Acts 15:36-41
The Gravitas of Separation
We have recorded here in the Book of Acts one of the sadder events in the history of the early Church showing us that even apostles could allow sin to cloud their thinking and tear them apart. Paul and Barnabas had been a great missionary team, preaching the gospel, seeing the Holy Spirit bless their efforts, and planting church after church of believers who had turned from paganism to the true God. But a contention rose between them. It began with a simple suggestion to return to the churches they had planted and see how the brethren were faring; after all, they were newborn in Christ and needed oversight. Barnabas was ready to go but wanted to bring along John Mark; Paul was opposed to this since Mark had deserted them on their first missionary journey (13:13). We are not told why John Mark left them, but it is obvious that whatever the reason Paul thought it not legitimate.
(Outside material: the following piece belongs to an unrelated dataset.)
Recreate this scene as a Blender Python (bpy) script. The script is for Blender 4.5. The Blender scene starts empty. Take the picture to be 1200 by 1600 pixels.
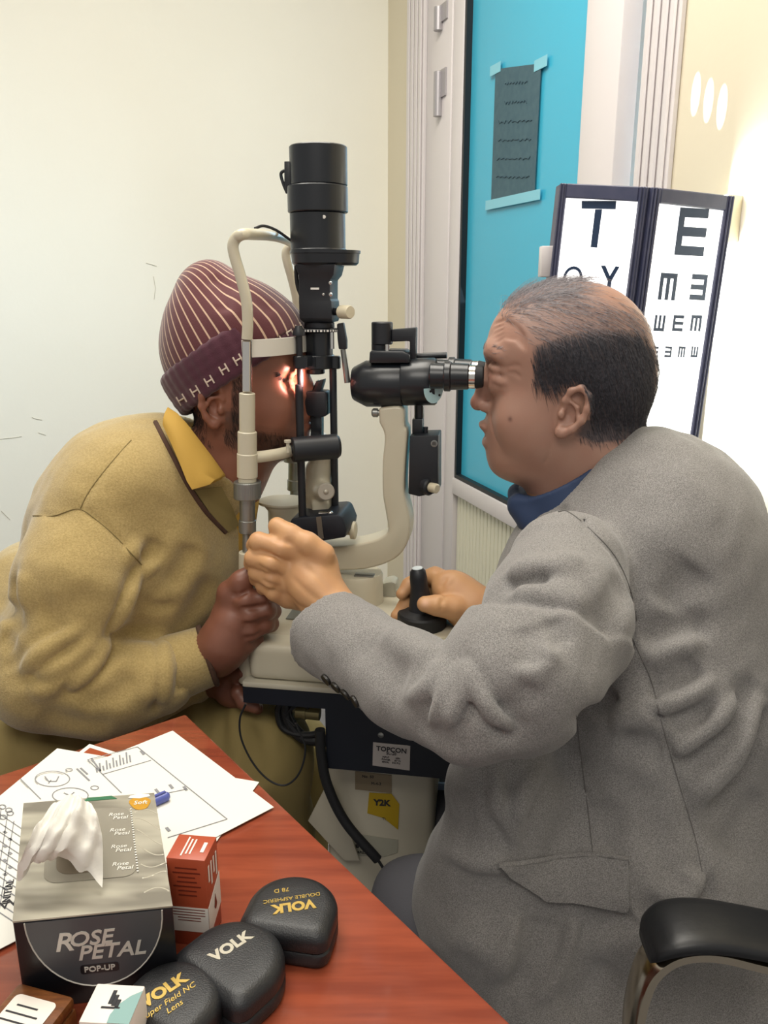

The reconstruction that people often make of this quarrel between the two missionaries is that Paul was in the wrong. Paul held a grudge against John Mark while Barnabas, the Son of Encouragement, took him under his wing and nurtured him in the faith making him a useful servant of Jesus Christ. It is difficult for me to imagine that Paul held some grudge against John Mark, but I do think that Paul may have perceived a character flaw in the young man that made Paul think that Mark would have been more a hindrance than a help to the vital effort in which he and Barnabas were engaged. Whatever Paul’s reason, he and John Mark were later reconciled since Paul later calls him “very useful to me in the ministry” (2 Timothy 4:11).
But back to the original separation. There are many who will justify the separation of Paul and Barnabas on the basis that God blessed the ministry of the two men (or at least of Paul; nothing more is recorded of Barnabas). This amounts to saying that astrology is right because through it the magi discovered the Christ-child (“we have seen his star in the East”), or that because a child born out of wedlock becomes a holy man or woman the original indiscretion was God-ordained. The fact that God works good out of our sin (which God does all the time) does not make our sin less culpable. I do not say that separation is never justified; churches that cling to the biblical teaching on human sexuality and marriage are struggling with this issue today in communions that are severing their moorings with Scripture. But where it is not justified, separation is a grave evil that has hurt the witness of the Church time and again. So let us ever exercise discernment over matters of separation and be certain that such is the will of God.